Other Foxtrot casualties were being treated on the spot by Doc Pittman, who had crawled along the tree line in which the reserve platoon was pinned down and established a hasty treatment area at the southeastern edge of Dinh To. The fire was so heavy that as Pittman had crawled through the shadows of the thick foliage, bullet-clipped banana leaves fell around him. He moved on through an old, overgrown garden on his belly, and was feeling more than a little lost when he finally saw the USMC-issue jungle boot of a man lying in the bushes. He looked around then and saw Marines he recognized from the company mortar section. They were in firing positions around a large bomb crater, and a very relieved Pittman crawled into it to set up shop. Most of the Marines returning fire from the crater’s north lip were struggling with fouled M16s, and one who saw Pittman’s hot little carbine called to him only half in jest, “Hey, Doc, how much you want for that?” Keeping his carbine slung and his pistol on his hip, Pittman replied, “No way!”

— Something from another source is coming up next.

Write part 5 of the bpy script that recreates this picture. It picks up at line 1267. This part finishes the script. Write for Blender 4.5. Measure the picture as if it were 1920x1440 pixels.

The mortarmen around the crater directed the wounded into it as they came back singly or in pairs. “They walked, crawled, and stumbled,” Doc Pittman remembered. “Some didn’t realize they were wounded and had only retreated because they had run out of ammunition, or a limb had stopped functioning, or both. All had that special look about them that said they had just been to hell.” Teaming the badly wounded with the lesser wounded, Pittman sent all the casualties rearward as soon as he got a battle dressing on them, stopped the bleeding, and made sure they were well oriented enough to know which way was south. “Safety was relative, but sending them south seemed like the only thing to do,” he explained. The fight was just north of their crater. Smoke and dust rose from the bushes there, and the able-bodied Marines at the crater’s edge looked
increasingly nervous. Many of the wounded were in shock, and none complained of pain, so Pittman administered no morphine. “The war wasn’t over for those Marines,” he said later. “They could still have had to fight for their lives, and being doped on morphine wouldn’t help.”